The University of Hawaii is giving us an object lesson on money-walking and BS-talking as we plant tongue in cheek and "flASHback" on the week’s news that amused and confused:
» UH athletic director Jim Donovan was cleared of wrongdoing for losing $200,000 in the Stevie Wonder concert scam and then given a cushy new $200,000-a-year job. If he’d known that’s how it works, he would have lost $400,000.
» UH-Manoa Chancellor Tom Apple described Donovan’s job transfer from the athletic department to the academic side as a "compromise." Right, a compromise between a whitewash and a cover-up.
» Apple, newly hired by UH for $439,008 a year, outlined the deal at a news conference described in the media as "bizarre," "bewildering" and "puzzling." This leadership gives new meaning to the old faculty joke: What do you call an administrator with half a brain? Gifted.
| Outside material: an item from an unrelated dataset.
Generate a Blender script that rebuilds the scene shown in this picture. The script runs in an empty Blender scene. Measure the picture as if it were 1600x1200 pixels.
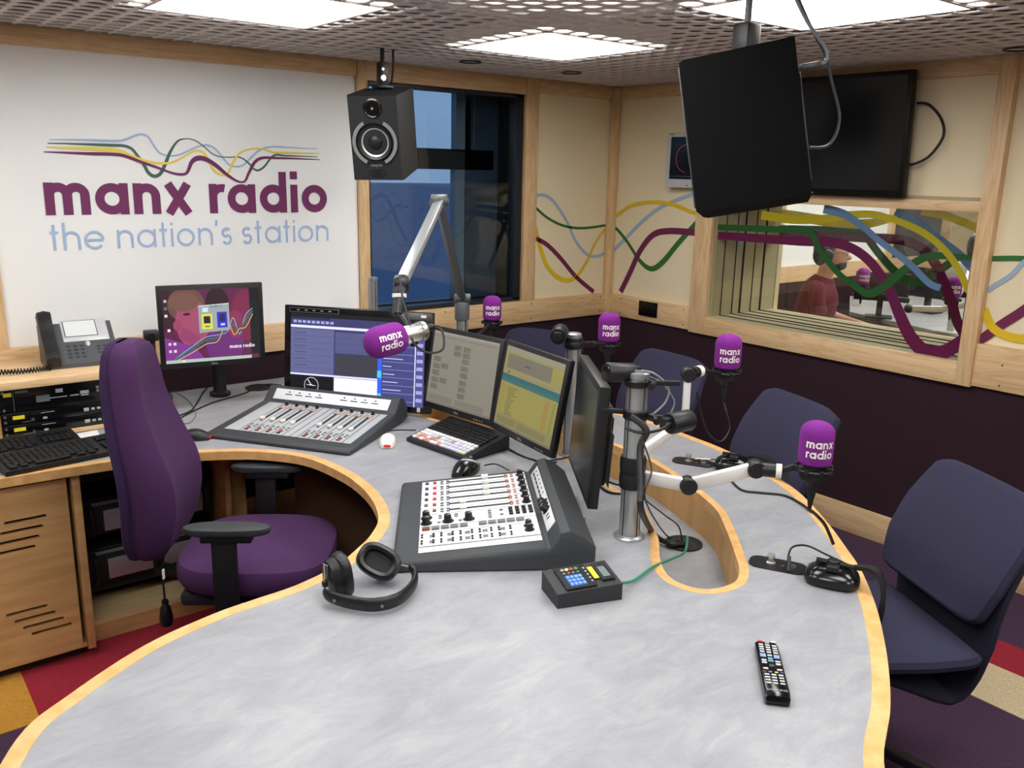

» UH President M.R.C. Greenwood, who promised accountability for the lost concert money, was nowhere to be seen as the week’s turmoil played out. She sets the tone for failure and lets others work out the details of rewarding it.
» In political news, state elections chief Scott Nago said primary election blunders by Hawaii County Clerk Jamae Kawauchi undermined public confidence in our electoral system. It’s usually the candidates who get credit for that.
» Voter turnout in the primary was down to a dismal 42.3 percent, and nearly half who participated voted absentee. The 21st-century electorate is divided between permanent absentees and the permanently absent.
» Tulsi Gabbard quit the City Council to focus on her campaign for Congress, leaving a dozen primary losers, former lawmakers and Carlisle administration refugees eyeing the seat in a November special election. It’s like an early Thanksgiving feed for the politically indigent.
» Some supporters of the $5.26 billion rail project worry Gabbard’s departure could temporarily leave the Council a vote short to move the plan along. Chairman Ernie Martin won’t know for sure until he counts his rubber stamps.
» Martin removed Councilman Tom Berg from two committees after his verbal dust-up with Transportation Chairman Breene Harimoto that resulted in police being called. A smart mom would have settled it by giving Berg a pacifier and Harimoto a bigger rattle.
» Another Statehood Day passed with a muted official observance. We remain in a state of confusion about whether we want to be one.
And the quote of the week … from Tom Apple on Jim Donovan’s job shift out of athletics: "Both Jim and I feel that it’s time to move forward in new areas. What more does Jim have to accomplish as athletic director?" Hmmmm, a winning football team? A basketball team whose players don’t flee the jurisdiction? Booking the Rolling Stones?